You might find something that will suit your purpose by looking in an anthology of diaries - a good one is The Assassin's Cloak, or I think there's a Faber anthology along similar lines. I can't think off-hand of a suitable historical diary - they tend to span more time - but there is probably something out there.
 
 
Tom Coates
20:41 / 07.09.02
It's very important that it's out of copyright. Are the Faber versions public domain?
 
 
Kit-Cat Club
07:26 / 09.09.02
Bearing in mind that anything written by someone who has been dead for over 70 years *should be* public domain (barring certain estates), some of them certainly should be - anything in Penguin Classics or Oxford World Classics or Everyman is going to be public domain, though watch out for translations.
 
 
Tom Coates
08:03 / 09.09.02
I keep thinking that Anne Frank should be out of copyright, and that's ideal, but I don't really know how to find out about that...
 
 
sleazenation
08:05 / 09.09.02
is "dracula" under copyright?
 
 
The Return Of Rothkoid
09:35 / 09.09.02
Depends; if the book's been kept in print in a particular edition, then *that edition* will probably be still in copyright. However, I think if you have a look at some of Project Gutenberg's texts, you'll find public-domain versions - there's some stuff there that would fit your needs, I think.
 
 
Tom Coates
10:21 / 09.09.02
I've spent ages in Project Gutenberg, and I can't find anything even vaguely useful except for the diaries of Samuel Pepys, and they're just a bit ... long ...
 
 
Kit-Cat Club
11:03 / 09.09.02
Anne Frank is definitely still in copyright unless special arrangements have been made for her estate (and her father's - I bet the copyright was his after her death) - and English editions will be partly copyright her translator as well. Dracula is out of copyright. Re: editions: the introduction and notes will be copyright, the text shouldn't be...
 
 
grant
18:44 / 09.09.02
Dracula rocks, yeh.

I wonder if The Screwtape Letters (CS Lewis) is fair game... probably not. I'm sure Henry James wrote something similar.

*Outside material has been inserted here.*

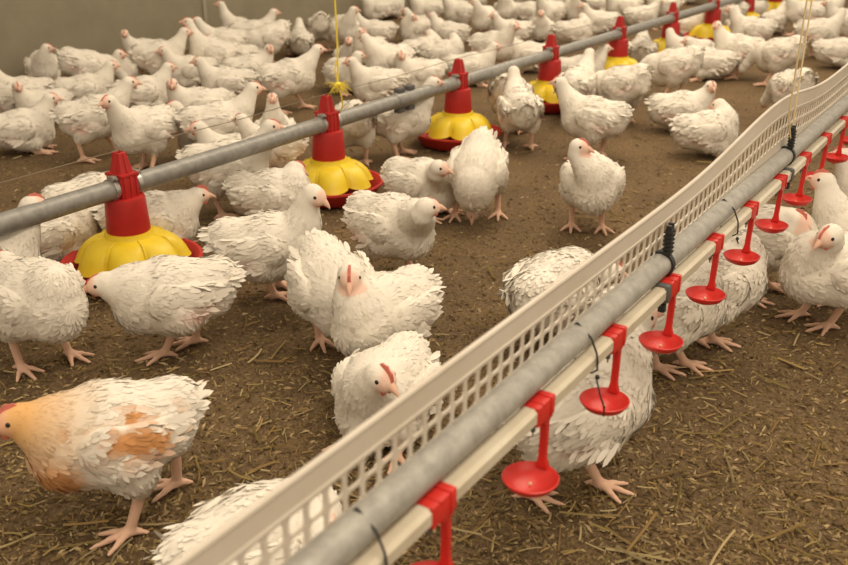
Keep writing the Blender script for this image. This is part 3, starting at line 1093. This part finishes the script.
    for q, rr, dz in ((0.018, 0.0098, 0.000), (0.026, 0.0078, 0.0002), (0.033, 0.0055, -0.001), (0.040, 0.0028, -0.0032), (0.0435, 0.0006, -0.0058)):
        c = H + f * q + u * dz
        rings.append([bm.verts.new(c + s * rr * 0.86 * math.cos(th) + u * rr * math.sin(th)) for th in np.linspace(0, 2 * math.pi, 11)[:-1]])
    for a_, b_ in zip(rings[:-1], rings[1:]):
        for k in range(10):
            bm.faces.new((a_[k], a_[(k + 1) % 10], b_[(k + 1) % 10], b_[k]))
    bm.faces.new(rings[-1])
    bm.faces.new(rings[0][::-1])
    bmesh.ops.recalc_face_normals(bm, faces=bm.faces)
    obj('beak', bm, M['beak'], t)
    bm = bmesh.new()
    top = [(0.024, 0.008, 0.011), (0.019, 0.011, 0.0205), (0.013, 0.0145, 0.0220), (0.007, 0.017, 0.0265), (0.001, 0.018, 0.0245), (-0.004, 0.018, 0.0245), (-0.008, 0.016, 0.0205)]
    L_, R_ = [], []
    for q, z_lo, z_hi in top:
        z_hi = z_lo + (z_hi - z_lo) * comb
        L_.append([bm.verts.new(H + f * q + u * z_lo + s * 0.0034), bm.verts.new(H + f * q + u * z_hi + s * 0.0015)])
        R_.append([bm.verts.new(H + f * q + u * z_lo - s * 0.0034), bm.verts.new(H + f * q + u * z_hi - s * 0.0015)])
    for i in range(len(top) - 1):
        bm.faces.new((L_[i][0], L_[i][1], L_[i + 1][1], L_[i + 1][0]))
        bm.faces.new((R_[i][0], R_[i + 1][0], R_[i + 1][1], R_[i][1]))
        bm.faces.new((L_[i][1], R_[i][1], R_[i + 1][1], L_[i + 1][1]))
    for i in (0, -1):
        bm.faces.new((L_[i][0], L_[i][1], R_[i][1], R_[i][0]))
    bmesh.ops.recalc_face_normals(bm, faces=bm.faces)
    obj('comb', bm, M['comb'], t)
    for side in (1, -1):
        bm = bmesh.new()
        bmesh.ops.create_uvsphere(bm, u_segments=10, v_segments=8, radius=0.0062)
        mt = Matrix((( *(f * 1.1), 0), ( *(s * 0.42), 0), ( *(u * (0.5 + 0.8 * comb)), 0), (0, 0, 0, 1))).transposed()
        bmesh.ops.transform(bm, matrix=Matrix.Translation(H + f * 0.0155 - u * 0.0135 + s * side * 0.0058) @ mt, verts=bm.verts)
        obj('wattle', bm, M['comb'], t)
    for side in (1, -1):
        bm = bmesh.new()
        bmesh.ops.create_uvsphere(bm, u_segments=12, v_segments=8, radius=0.0043)
        bmesh.ops.transform(bm, matrix=Matrix.Translation(H + f * 0.0085 + u * 0.0045 + s * side * 0.0160), verts=bm.verts)
        obj('eye', bm, M['eye'], t)
    return t


def facing(px, py, z, a):
    """world heading for a bird at a pixel: 0 = facing right in the photo, 90 = away, 180 = left, 270 = towards the camera"""
    r = ray(px, py)
    return math.atan2(r[1], r[0]) - math.pi / 2 + R(a)


PLACED = []      # (x, y, heading, scale, fixed)


def hero(label, c, a, z0=0.150, head=None, hz=None, hy=0.0, look=None, lp=-0.1, feet=None, sit=False, lhead=None, **kw):
    """a foreground bird: body centre, head and feet given where they stand in the photograph"""
    p = at(c[0], c[1], z0)
    rz = facing(c[0], c[1], z0, a)
    ca, sa = math.cos(rz), math.sin(rz)

    def tolocal(q):
        d = q - p
        return np.array([d[0] * ca + d[1] * sa, -d[0] * sa + d[1] * ca, q[2]])
    args = dict(kw)
    if lhead is not None:
        args['head'] = lhead
        if head is not None:               # stand so that the head comes where the photo shows it
            q = at(head[0], head[1], lhead[2])
            p = np.array([q[0] - lhead[0] * ca + lhead[1] * sa, q[1] - lhead[0] * sa - lhead[1] * ca, z0])
    elif head is not None:
        if hz is not None:
            args['head'] = tolocal(at(head[0], head[1], hz))
        else:                              # on the bird's own plane of symmetry, shifted sideways by hy
            r = ray(*head)
            nrm = np.array([-sa, ca, 0])
            tt = ((p - C0) @ nrm + hy) / (r @ nrm)
            args['head'] = tolocal(C0 + r * tt)
    if look is not None:
        lw = facing(c[0], c[1], z0, look) - rz
        args['look'] = (math.cos(lw), math.sin(lw), lp)
    if feet is not None:
        fl = []
        for q, dflt in zip(feet, ((0.0, 0.045), (0.0, -0.045))):
            fl.append(dflt if q is None else tuple(tolocal(at(q[0], q[1], 0))[:2]))
        args['feet'] = fl
    PLACED.append([p[0], p[1], rz, 1.0, True])
    return chicken(label, z0=z0, sit=sit, loc=(p[0], p[1], 0), rz=rz, **args)


def buff(c, l, X, H):
    nz = vnoise(X, 45, 21)
    dh = np.linalg.norm(X - H, axis=1)
    b = np.array([0.66, 0.36, 0.11])
    o = np.array([0.55, 0.23, 0.055])
    m = np.clip(1.15 - dh / 0.105, 0, 0.9)                       # head and neck
    c = c * (1 - m[:, None]) + b * m[:, None]
    m = np.clip(np.exp(-((l[:, 0] - 0.085) / 0.032) ** 2 - ((l[:, 2] + 0.034) / 0.036) ** 2) * 1.3 + nz * 0.25 - 0.1, 0, 0.85)   # breast
    c = c * (1 - m[:, None]) + o * m[:, None]
    m = np.clip(np.exp(-((l[:, 0] + 0.014) / 0.042) ** 2 - ((l[:, 2] - 0.022) / 0.034) ** 2) * 1.7 + vnoise(X, 90, 8) * 0.9 - 0.40, 0, 0.9)   # wing patch
    m *= (l[:, 1] > 0.02)
    c = c * (1 - m[:, None]) + o * m[:, None]
    m = np.clip(nz * 2.2 - 0.95, 0, 0.45) * (l[:, 2] > -0.03)
    return c * (1 - m[:, None]) + b * m[:, None]


hq = dict(h=0.0037, nf=1.0)
hero('chicken with buff head and orange-brown wing patches walking left in front', (112, 432), 184, z0=0.158, head=(15, 420), hy=0.0, look=186, lp=-0.10, feet=((131, 538), (178, 489)), tint=buff, group='broiler chickens on the litter', seed=2, skin=0.5, ruffle=1.0, **hq)
hero('white chicken cut by left edge, head out of sight, two pink feet toward us', (36, 298), 300, z0=0.158, head=(4, 262), hz=0.20, look=120, lp=-0.5, feet=((70, 358), (22, 372)), seed=3, **hq)
hero('white chicken walking left with its beak at the nearest feeder', (173, 294), 180, z0=0.146, head=(101, 284), look=182, lp=-0.25, feet=((165, 358), (196, 345)), seed=4, skin=1.2, comb=0.5, pitch=-2, **hq)
hero('white chicken behind the feed pipe left of the nearest feeder', (50, 233), 8, z0=0.088, lhead=(0.120, 0.03, 0.130), look=40, lp=-0.5, sit=True, seed=5, skin=1.6, **hq)
hero('white chicken at left edge behind the pipe, its red comb showing over it', (6, 225), 12, z0=0.145, head=(33, 205), lhead=(0.120, 0, 0.250), look=8, lp=0.0, seed=6, **hq)
hero('white chicken whose back rises over the pipe left of the nearest feeder', (92, 202), 20, z0=0.11, lhead=(0.12, 0.03, 0.15), look=60, lp=-0.5, sit=True, seed=7, **hq)
hero('white chicken with red comb looking right from behind the nearest feeder', (163, 208), 3, z0=0.092, head=(199, 195), lhead=(0.125, 0, 0.150), look=3, lp=-0.12, seed=8, h=0.0044, comb=1.2, sit=True)
hero('large white chicken left of the second feeder, its pink head bent to the right', (268, 246), 350, z0=0.150, head=(315, 195), hy=-0.02, look=325, lp=-0.55, feet=(None, (280, 288)), seed=9, comb=0.25, fat=1.05, tailup=-0.25, tail=1.1, **hq)
hero('white chicken resting close behind the large chicken left of second feeder', (272, 196), 340, z0=0.100, lhead=(0.062, 0.035, 0.170), tail=0.6, look=20, lp=-0.5, sit=True, seed=10, **hq)
hero('white chicken seen from the front with head down behind the staring chicken', (333, 287), 288, z0=0.145, head=(354, 338), hz=0.07, look=300, lp=-1.2, feet=((350, 350), (320, 343)), seed=11, pitch=-16, ruffle=1.5, **hq)
hero('white chicken with pink comb staring straight at the camera', (384, 312), 228, z0=0.138, head=(350, 276), hz=0.235, look=268, lp=-0.42, feet=((372, 372), (400, 362)), seed=12, skin=0.1, ruffle=1.3, comb=0.9, fat=1.05, **hq)
hero('white chicken sitting against the strip, head turned right with red comb', (386, 390), 246, z0=0.088, head=(381, 377), hz=0.185, look=312, lp=-0.35, sit=True, seed=13, skin=0.0, ruffle=1.3, comb=1.1, fat=1.05, **hq)
hero('white chicken facing right in front of the second feeder, wing patch bare', (391, 225), 318, z0=0.145, head=(428, 207), hz=0.235, tail=0.6, look=10, lp=-0.1, seed=14, skin=1.7, ruffle=1.2, comb=0.4, **hq)
hero('white chicken lying behind the pecking chicken, head up on the right', (421, 184), 322, z0=0.088, head=(440, 168), hz=0.18, tail=0.6, look=335, lp=-0.2, sit=True, seed=15, comb=0.3, skin=1.0, **hq)
hero('white chicken pecking at the litter with its head straight down', (477, 172), 262, z0=0.150, head=(473, 210), hz=0.045, look=258, lp=-2.2, feet=((498, 216), (455, 218)), seed=16, pitch=-30, skin=0.2, comb=0.3, **hq)
hero('white chicken standing alone in the open, face turned right', (592, 182), 278, z0=0.148, head=(580, 147), hz=0.262, look=335, lp=-0.1, feet=((601, 230), (571, 228)), seed=17, skin=0.2, comb=0.8, **hq)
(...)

Letters from the Earth (Mark Twain) might be a good one (although there are no dates on it).

There are more ideas here - I think Goethe's "Young Werner" might be the best. I haven't actually read it, but an old roommate of mine told me about it - apparently, the book triggered a wave of suicides across Europe when it came out. Sort of a 19th century German "Catcher in the Rye."